Por conseqüência, o underground é uma música alternativa, uma música produzida pelos meios próprios, divulgada por meios igualmente próprios, sem muitos recursos. Uma música que não é aprovada pelas grandes gravadoras nem tampouco acatada pelas grandes rádios. O maior exemplo do underground mundial chamou-se movimento punk. Surgido no final da década de 70, o movimento punk protagonizou uma verdadeira revolução no mundo da música, pois os caras descobriram que não só músicos profissionais poderiam tocar instrumentos musicais e montar uma banda. A partir de bandas como The Clash e Sex Pistols, e mais a frente os Ramones, nos Estados Unidos, começaram a surgir muitas bandas independentes que não estavam nem aí pra mídia. Na falta do que fazer na nossa quebrada começamos a realizar um levantamento das bandas underground da cidade de São Sebastião, periferia de Brasília, Distrito Federal, onde, por acaso, moramos. E acabamos por descobrir que existe uma banda originária de Uruana, Minas Gerais, que, migrando para Brasília, veio parar em São Sebastião, no Distrito Federal, e que a cidade adotou de coração. É claro que estamos falando dos Feras do Baile.

Os Feras do Baile gravam, produzem e distribuem os seus próprios CDs. Para tanto, se beneficiam da pirataria, da distribuição gratuita, das regravações caseiras e dos CDs que passam de mãos em mãos.

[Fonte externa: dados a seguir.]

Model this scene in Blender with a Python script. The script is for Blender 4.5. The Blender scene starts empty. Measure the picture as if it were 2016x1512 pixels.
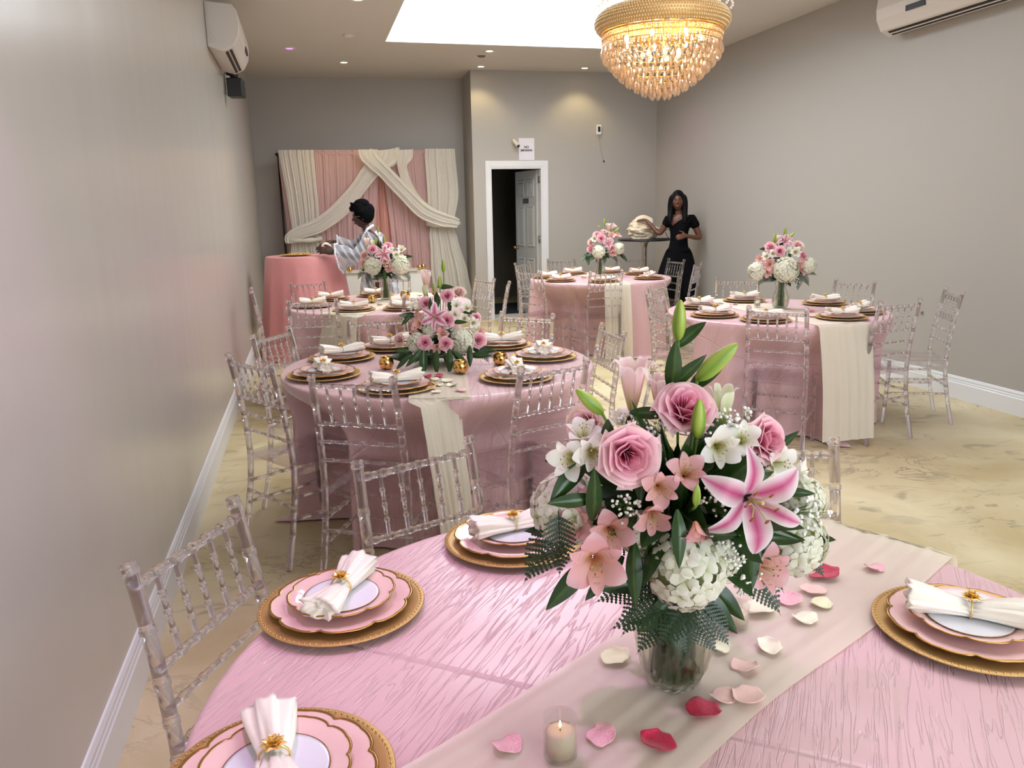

O que isso lembra? O copyleft, é claro.

Os Feras do Baile não tem dinheiro para pagar jabás, não tem acesso às grandes rádios e muito menos às grandes gravadoras mas se divulgam através das rádios comunitárias (leia-se piratas), de vizinhos chatos que ligam o som dos carros a toda altura tocando suas músicas, e da distribuição de CDs na porta dos shows.

O que isso lembra? Mídia independente.

Os Feras do Baile usam sempre os mesmos acordes, três ou quatro no máximo, com letras diretas e debochadas, sem floreios, performances esquizofrênicas e muita simplicidade.

O que isso lembra? (Que Deus me perdoe...) Lembra o movimento punk.

É o próprio do it yourself em ação.
***
A banda ainda continua com os mesmos ideais de trinta anos atrás. Com um trabalho totalmente independente, longe de aparecer em televisão, produz sua própria mídia. Grava os próprios CDs e DVDs e mesmo assim tem um público grande e fiel. Um público, aliás, formado pelas classes menos favorecidas da sociedade, formada por pedreiros, jardineiros, operários, domésticas, caseiros, copeiros e tantos outros profissionais desse naipe que, morando em São Sebastião, serve diariamente à burguesia que habita os palacetes do Lago Sul, pedaço de terra mais caro do Brasil e que fica 25 km de nossa cidade, denotando de forma imbusbebável o abismo social que assola a sociedade brasileira, mas isso não vem ao caso agora.

O que importa é que o visual da banda é totalmente agressivo e contraditório aos padrões de beleza exigidos pela sociedade, pois uns caras feios daqueles não poderiam estar mesmo dentro do perfil de beleza exigidos pela mídia e pela sociedade.

As músicas são formadas por acordes simples, com a bateria sempre no mesmo ritmo e feitas em cima dos três velhos acordes que os punks usavam naqueles tempos, com a diferença de que agora os sintetizadores tocam metade da música. Com pouca ou nenhuma formação musical eles mesmo assim conseguem agradar a todo mundo com seu ritmo “contagiante”. Enfim, eles são ou não são punks, são ou não são os legítimos undergrounds?

Então só me resta concluir que Os Feras do Baile são os legítimos representantes do UNDERGROUND em São Sebastião e quiçá no Distrito Federal. Eles estão mesmo contagiando no forró.


Devana Baboo
Chyko Batera

“Radical News”, julho de 2007, p. 6.